İzmir Çankaya Caddesinde elektronik hurdacıları vardı .
Atılmış radyo kondansatörleri radyonun kalbidir , gerisi kolay. Hurdacıdan aldığım parçalarla bir radyo otuz liraya mal oluyordu .
Öğretmenlik yaptığım dağ köyünün elinden marangozluk da gelen muhtarı İrfan , muhtarlık binasında bana yer verip bir de çalışma masası yaptı .
İşe koyulup radyo elemanlarını monte ettim .
En sona hoparlörü kalınca , muhtara; - "Tut şu kablonun ucunu , hoparlörün dibine değdir" dedim.
Değdirdiği gibi oyun havaları patladı. Ankara radyosu çalıyordu.
Muhtar radyoyu kapıp sevinçle dışarı fırladı; - "Öğretmenimiz radyoyu icat ettiii" diye bağırarak köy meydanındaki kahveye koştu . Köylü merakla kahveye doluştu .
- "Üleen dokuz yüz gaymelik iş bu muymuş" diyorlardı .

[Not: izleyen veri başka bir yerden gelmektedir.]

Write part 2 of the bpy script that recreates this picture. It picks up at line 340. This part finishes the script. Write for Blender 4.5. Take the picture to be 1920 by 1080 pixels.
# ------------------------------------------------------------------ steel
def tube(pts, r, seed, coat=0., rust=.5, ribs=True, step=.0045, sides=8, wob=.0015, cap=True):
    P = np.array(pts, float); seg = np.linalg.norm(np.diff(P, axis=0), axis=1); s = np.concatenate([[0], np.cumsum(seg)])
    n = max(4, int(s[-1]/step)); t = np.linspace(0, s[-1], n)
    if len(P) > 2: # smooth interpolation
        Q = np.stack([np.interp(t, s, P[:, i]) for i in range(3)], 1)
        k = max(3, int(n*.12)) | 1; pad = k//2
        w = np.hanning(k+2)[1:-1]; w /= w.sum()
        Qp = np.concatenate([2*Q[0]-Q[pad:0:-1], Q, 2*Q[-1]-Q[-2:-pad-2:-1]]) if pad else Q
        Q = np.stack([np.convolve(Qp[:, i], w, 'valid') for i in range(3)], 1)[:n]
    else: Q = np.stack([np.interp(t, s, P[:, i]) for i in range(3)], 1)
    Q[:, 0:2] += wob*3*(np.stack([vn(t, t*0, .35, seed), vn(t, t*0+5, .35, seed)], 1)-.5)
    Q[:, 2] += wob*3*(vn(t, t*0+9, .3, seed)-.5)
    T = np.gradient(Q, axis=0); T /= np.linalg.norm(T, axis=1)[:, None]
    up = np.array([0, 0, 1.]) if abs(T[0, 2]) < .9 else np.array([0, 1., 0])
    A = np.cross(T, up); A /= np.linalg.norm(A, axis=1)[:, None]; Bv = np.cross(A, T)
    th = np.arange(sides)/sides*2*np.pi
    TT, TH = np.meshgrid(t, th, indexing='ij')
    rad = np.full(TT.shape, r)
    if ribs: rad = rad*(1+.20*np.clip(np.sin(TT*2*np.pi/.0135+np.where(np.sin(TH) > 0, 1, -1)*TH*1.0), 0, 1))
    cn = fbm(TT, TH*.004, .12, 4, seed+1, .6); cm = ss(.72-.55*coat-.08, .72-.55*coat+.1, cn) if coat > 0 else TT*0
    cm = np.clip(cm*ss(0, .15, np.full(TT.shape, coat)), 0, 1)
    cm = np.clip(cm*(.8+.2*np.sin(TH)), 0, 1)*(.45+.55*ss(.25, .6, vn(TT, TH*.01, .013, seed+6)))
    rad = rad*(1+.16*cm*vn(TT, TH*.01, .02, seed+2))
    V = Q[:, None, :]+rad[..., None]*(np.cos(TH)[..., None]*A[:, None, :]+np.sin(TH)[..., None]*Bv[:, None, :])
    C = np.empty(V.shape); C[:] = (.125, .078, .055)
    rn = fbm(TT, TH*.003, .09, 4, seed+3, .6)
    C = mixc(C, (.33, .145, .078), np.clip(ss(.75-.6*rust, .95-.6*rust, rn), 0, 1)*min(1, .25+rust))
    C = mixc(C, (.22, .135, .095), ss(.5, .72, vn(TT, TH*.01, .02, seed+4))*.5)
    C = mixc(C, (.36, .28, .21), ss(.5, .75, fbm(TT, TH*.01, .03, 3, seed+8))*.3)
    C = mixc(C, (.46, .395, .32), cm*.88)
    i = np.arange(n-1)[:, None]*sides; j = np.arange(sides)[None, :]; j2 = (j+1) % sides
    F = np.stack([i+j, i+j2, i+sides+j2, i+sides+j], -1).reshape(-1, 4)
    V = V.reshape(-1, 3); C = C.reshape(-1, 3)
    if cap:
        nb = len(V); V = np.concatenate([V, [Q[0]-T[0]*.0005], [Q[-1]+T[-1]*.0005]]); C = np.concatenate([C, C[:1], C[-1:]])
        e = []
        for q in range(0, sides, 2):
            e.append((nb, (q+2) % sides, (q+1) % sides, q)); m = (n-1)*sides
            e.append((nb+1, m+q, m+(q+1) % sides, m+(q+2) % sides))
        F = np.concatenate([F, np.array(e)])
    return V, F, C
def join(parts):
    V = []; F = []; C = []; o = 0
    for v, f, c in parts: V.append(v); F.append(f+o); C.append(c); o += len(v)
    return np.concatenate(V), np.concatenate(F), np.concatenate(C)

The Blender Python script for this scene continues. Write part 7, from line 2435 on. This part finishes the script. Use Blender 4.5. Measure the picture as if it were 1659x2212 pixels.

Onlar, - "Öğretmenimiz radyo icat etti" dedikçe; - "Ben değil başkası icat etti , ben imal ettim" diye uyarsam da , onlar inatla; - "Sen icat ettin" diyorlardı .
Önce muhtara , sonra da köylülerime radyo yapmaya başladım.
Muhtar radyolara kutu yapıyor , hoparlör çıkışının deliklerini açıyordu . Kutunun yan tarafındaki kondansatör düğmesinden arama yapılıyor , skala olmasa da istasyonlar pekala bulunuyordu .
Kimseden para da almıyordum ama , onlar da çeşit ikramla memnuniyetleri gösteriyordu .
Radyoya kavuşmaktan herkes çok mutluydu .
Bir gün , bizim Uzun Memet radyosunu ağaca asmış tarlada çalışırken , devriyeye çıkan jandarma başçavuşu görüp yakalamasın mı :
- Nedir ülen bu ?
- Radyo başefendi .
- Böyle radyo mu olur ülen ?
- Öğretmenimiz icat etti .
- Neee , kaçak radyo yapmış , tut onbaşı , zabıt tut !
Zaptı tutmuşlar .
O yıllarda öğretmenlerin milletvekili gibi dokunulmazlığı vardı. Jandarma ya da polis karakoluna çağıramazlar, milli eğitim müdürü ifade alır, gerektiğinde savcılığa sevk ederdi .
Milli Eğitim müdürümüz Ahmet bey , öğretmenimiz bana bir uğrasın diyecek kadar kibardı .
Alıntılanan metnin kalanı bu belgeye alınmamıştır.